* Records to process
START

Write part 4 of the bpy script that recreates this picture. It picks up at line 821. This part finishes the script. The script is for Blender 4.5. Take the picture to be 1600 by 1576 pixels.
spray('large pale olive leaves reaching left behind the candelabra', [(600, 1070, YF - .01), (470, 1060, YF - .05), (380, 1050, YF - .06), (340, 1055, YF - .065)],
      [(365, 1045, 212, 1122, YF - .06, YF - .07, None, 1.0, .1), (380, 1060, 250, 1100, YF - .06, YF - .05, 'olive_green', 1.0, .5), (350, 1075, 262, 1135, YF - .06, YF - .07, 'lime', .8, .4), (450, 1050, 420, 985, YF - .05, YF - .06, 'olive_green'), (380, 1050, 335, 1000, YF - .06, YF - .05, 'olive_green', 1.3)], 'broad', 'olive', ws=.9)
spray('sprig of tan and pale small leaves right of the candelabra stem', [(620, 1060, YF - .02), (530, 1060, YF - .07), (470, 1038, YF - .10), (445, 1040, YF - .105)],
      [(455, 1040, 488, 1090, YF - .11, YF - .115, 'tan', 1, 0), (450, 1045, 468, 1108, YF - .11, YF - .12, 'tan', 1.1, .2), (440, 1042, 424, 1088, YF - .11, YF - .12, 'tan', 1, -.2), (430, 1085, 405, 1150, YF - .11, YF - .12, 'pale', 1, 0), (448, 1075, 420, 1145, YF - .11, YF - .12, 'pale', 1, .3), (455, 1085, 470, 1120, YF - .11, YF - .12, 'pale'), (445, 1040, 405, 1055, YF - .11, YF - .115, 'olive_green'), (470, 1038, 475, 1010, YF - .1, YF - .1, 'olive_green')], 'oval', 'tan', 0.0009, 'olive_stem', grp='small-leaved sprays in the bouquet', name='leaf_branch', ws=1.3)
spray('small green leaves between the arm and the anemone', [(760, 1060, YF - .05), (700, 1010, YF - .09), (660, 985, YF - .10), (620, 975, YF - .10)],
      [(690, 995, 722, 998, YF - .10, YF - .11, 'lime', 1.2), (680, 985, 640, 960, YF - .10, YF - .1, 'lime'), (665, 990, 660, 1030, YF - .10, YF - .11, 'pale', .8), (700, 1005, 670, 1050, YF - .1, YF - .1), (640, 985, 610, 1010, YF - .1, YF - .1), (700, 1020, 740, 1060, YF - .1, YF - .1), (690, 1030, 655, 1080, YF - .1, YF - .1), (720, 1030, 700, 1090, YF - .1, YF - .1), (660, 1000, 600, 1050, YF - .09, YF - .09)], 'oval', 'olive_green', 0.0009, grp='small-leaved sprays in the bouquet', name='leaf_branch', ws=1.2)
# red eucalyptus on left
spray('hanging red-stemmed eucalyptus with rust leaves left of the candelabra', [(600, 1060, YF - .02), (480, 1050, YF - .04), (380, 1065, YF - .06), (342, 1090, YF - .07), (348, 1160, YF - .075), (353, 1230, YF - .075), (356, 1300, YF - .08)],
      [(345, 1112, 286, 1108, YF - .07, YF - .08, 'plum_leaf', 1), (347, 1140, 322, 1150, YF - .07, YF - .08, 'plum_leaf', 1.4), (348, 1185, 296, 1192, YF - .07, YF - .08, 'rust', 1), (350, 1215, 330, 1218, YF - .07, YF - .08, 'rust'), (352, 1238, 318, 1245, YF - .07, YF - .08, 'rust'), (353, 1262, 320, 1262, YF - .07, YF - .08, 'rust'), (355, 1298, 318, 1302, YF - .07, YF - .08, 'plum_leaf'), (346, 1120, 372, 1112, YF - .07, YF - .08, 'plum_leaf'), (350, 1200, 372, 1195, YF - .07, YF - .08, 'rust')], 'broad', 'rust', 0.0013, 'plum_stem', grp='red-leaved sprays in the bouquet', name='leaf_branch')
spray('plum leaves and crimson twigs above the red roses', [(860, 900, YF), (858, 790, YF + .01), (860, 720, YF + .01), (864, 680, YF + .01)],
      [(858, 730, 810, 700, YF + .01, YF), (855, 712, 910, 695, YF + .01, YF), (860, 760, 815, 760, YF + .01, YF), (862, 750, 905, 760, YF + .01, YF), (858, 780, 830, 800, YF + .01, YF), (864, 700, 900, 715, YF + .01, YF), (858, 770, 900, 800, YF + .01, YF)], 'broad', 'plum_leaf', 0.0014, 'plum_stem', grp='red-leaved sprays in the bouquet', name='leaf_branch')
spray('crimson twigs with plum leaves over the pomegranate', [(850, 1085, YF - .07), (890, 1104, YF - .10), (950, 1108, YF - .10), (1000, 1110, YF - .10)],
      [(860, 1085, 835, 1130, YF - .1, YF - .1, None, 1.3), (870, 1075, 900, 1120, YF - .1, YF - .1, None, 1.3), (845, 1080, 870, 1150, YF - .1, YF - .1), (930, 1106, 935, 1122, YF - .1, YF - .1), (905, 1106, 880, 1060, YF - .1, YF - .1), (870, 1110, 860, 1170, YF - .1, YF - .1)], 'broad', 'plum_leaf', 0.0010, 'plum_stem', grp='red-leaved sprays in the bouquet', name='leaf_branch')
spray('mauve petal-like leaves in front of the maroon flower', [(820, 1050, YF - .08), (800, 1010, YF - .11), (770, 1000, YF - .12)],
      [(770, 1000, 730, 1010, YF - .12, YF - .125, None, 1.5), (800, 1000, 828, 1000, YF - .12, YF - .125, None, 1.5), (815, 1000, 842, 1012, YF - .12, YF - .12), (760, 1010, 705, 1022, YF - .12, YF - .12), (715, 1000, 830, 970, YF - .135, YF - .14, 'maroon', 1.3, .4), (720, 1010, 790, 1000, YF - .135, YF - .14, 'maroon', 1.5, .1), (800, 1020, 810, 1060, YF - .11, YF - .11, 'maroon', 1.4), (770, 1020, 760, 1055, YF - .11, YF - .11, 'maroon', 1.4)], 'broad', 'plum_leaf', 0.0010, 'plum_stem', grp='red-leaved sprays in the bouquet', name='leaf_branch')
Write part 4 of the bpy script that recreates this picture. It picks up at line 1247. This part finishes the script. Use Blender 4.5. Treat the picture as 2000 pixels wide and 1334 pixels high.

END

* Brief
Gather up the lines containing the word "this" from these records and copy them.

* The response
Write part 4 of the bpy script that recreates this picture. It picks up at line 821. This part finishes the script. The script is for Blender 4.5. Take the picture to be 1600 by 1576 pixels.
Write part 4 of the bpy script that recreates this picture. It picks up at line 1247. This part finishes the script. Use Blender 4.5. Treat the picture as 2000 pixels wide and 1334 pixels high.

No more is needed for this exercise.